His detention has prompted an international outpouring of attention, seeing such artists such as novelist Salman Rushdie to declare the Chinese government the world’s “greatest threat to freedom of speech.”
No Chinese artist of any standing has made public comments of solidarity with Ai and requests for comment sent to some of China’s most prominent filmmakers went unanswered.
Klayman’s film about Ai, which she shot freelance from 2008-2010, is the first feature-length film about Ai. The film’s website says it examines the “complex intersection of artistic practice and social activism as seen through the life and art of China’s preeminent contemporary artist.”
Citing the artist’s wife, the Associated Press reported Monday that Ai appeared healthy but tense during his first meeting with family since he was detained more than a month ago.

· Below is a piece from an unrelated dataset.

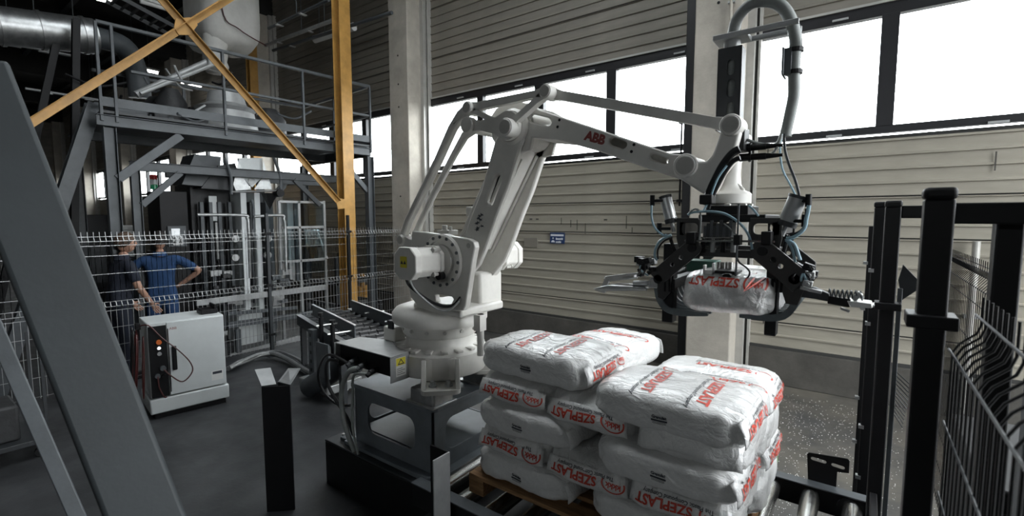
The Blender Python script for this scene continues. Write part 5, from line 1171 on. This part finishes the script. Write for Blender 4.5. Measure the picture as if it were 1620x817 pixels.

Ai’s wife Lu Qing told the AP she was allowed to meet with her husband at an unknown location for around 20 minutes Sunday afternoon and that he seemed conflicted and upset, although insisted he was healthy and his physical needs were being met.
U.S. Secretary of State Hillary Rodham Clinton and officials from the European Union and elsewhere have called on China to release Mr. Ai and criticized Beijing for what they say is backsliding on human rights.